As we approach the forest along the right-hand trail from the parking lot, there are outcroppings of karren all around. Most of the stone is in its natural state, but some of it has clearly been cut – Rita explains that the shallow top-soil here was ideal for early settlers trying to get at stone for their dwellings. It’s ironic that the condition that today has caused this land to be preserved in the past made it desireable. She tells us that the only mandate of the ORC is to ‘maximize the value of its holdings’. To them, the word ‘value’ refers only to money, and this land was protected only once it was deemed to have no financial value.
But how do we define value? Rita poses us this question as we enter the forest, and it sticks in our minds as she shows us the land she has committed to defending.
We follow the line of the Eramosa escarpment, which is a smaller escarpment about two metres high that runs just south of the Niagara escarpment. We pass by a deep sinkhole where the motion of water through the karst is dragging down the forest floor, and Rita tells us that it wasn’t there at all when she first started walking here. She takes us to where a spring emerges from the base of the escarpment – it runs all year long, proof of its origins in the deep earth where the temperature doesn’t vary. In the melt season, Pottruff Cave up beyond the escarpment fills up and overflows in a joyful spring cascade down the slope to join with the spring here.
Rita excitedly describes how the underground caves fill and overflow. Once water has filtered through the soil down into the karst, it moves very quickly, filling the caves and seeking any possible path, pouring in and out of the subterranean, water-carved mazes. Rita explains to us that, since water moves so rapidly through the karst, the filtering action of healthy soil in the lands nearby is essential for maintaining and increasing the health of this land. The hundreds of plant and animals species living here – including two species of owl that were thought to be locally extinct – need the land around this conservation area to filter the water that passes through here on its way into the great lakes.
And with that, Rita and Fidel return towards the parking lot, while we explore further. On the edge between the meadow and forest, we stop to pick apart some coyote poop and examine the bones of a rabbit. As we we follow the Nexus creek upstream into the meadows, we can see the subdivisions close on all sides of us. It lead us to the mouth of the Nexus Cave, where we crawl down under ground. Here, in a little refuge out of sight of suburbia, we relax, and think about what we’ve learned.
Last month, we reflected on change, and about how knowing the history of the colonization of land can help us to better understand its present. When we protect land, we don’t just want to simply preserve it as it is now – we want to encourage this land back towards the peak diversity and health it knew before colonization. Two months ago, we thought about how the conservation approach is inadequate, because the health of a given site is completely enmeshed with the health of the land around it.
How do we define value? When early settlers built their homes nearby, they cleared the land in order to demonstrate their ownership over it. If the capitalist system values you, it means you are a resource. If if it calls you a resource, it means that it intends to kill you and sell your parts. Can we reject the thinking of colonizers and understand the land a different way?

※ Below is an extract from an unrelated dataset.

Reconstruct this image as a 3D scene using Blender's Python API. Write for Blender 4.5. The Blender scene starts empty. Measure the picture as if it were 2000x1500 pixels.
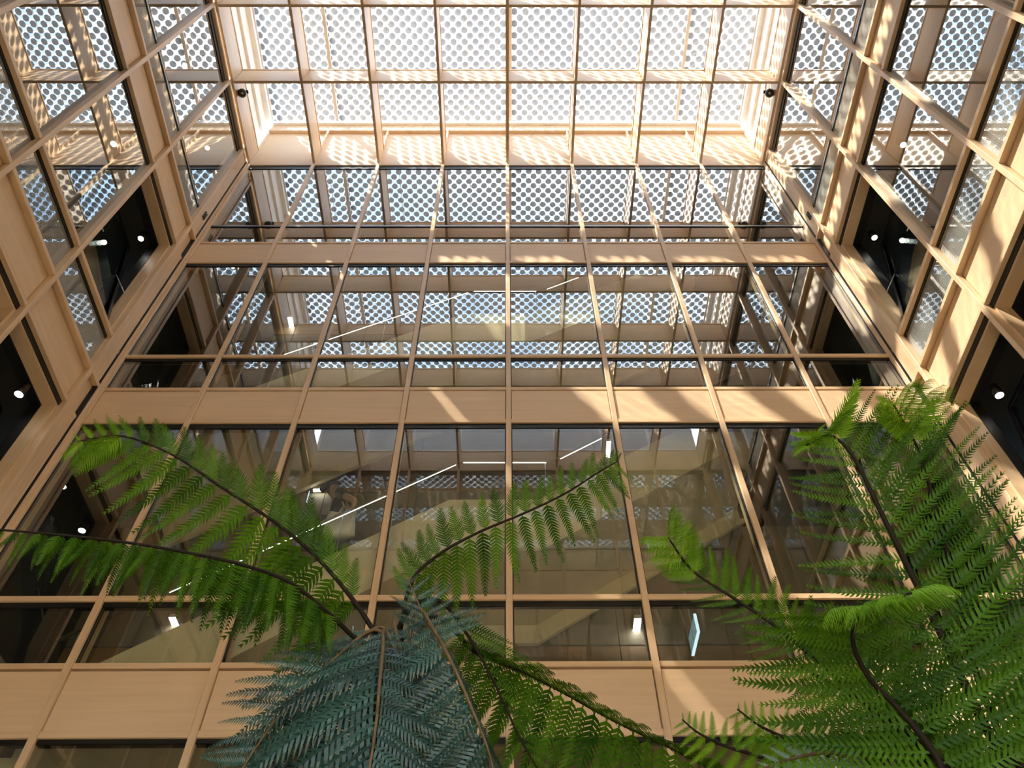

Along with the owls, two other species of birds that have returned to this area: the Lagerhead Shrike and the Northern Shrike. Shrikes are attracted to this area because of the dense thickets of Hawthorn trees. They love to catch small rodents, then hang them from the sharp spikes of the Hawthorn to strip their flesh with curved beaks.
In this region, Hawthorns have an unparalleled ability to reclaim land where the topsoil has been cleared — in this case, scoured away by the last glaciers. If it’s possible to recover from the weight of a glacier, then there’s hope for even the saddest lands. The Hawthorn’s strong roots are adapted to find holds in thin, nutrient-poor soils. Once the tree is established, it forms a damp pocket where its trunk meets the soil. This pocket catches the flying seeds of the Sugar Maple and holds them in the renewed soil at its base. As the Maple grows, the Hawthorn dies and gives the sapling protection; and interestingly, the Hawthorn’s thorns become even stronger in death. By nurturing Maple trees, Hawthorns can be thought of as the mothers of mature forests.
The succession of growth on the land teaches us respect for future generations. All life is connected, across property lines and across species. The way colonizers think is deeply linked to the way they use land: the histories of the forests are the histories of colonization. Values based on property and profit only encourage death; they are not in line with a forest surviving. In order to reshape our values to include life, we must seek to understand the complex interdependancies that will reform as the land heals and biodiversity increases. If we want to protect areas like the land around the Eramosa Karst, we must resist the logic of colonialism and capitalism and find new ways of understanding value.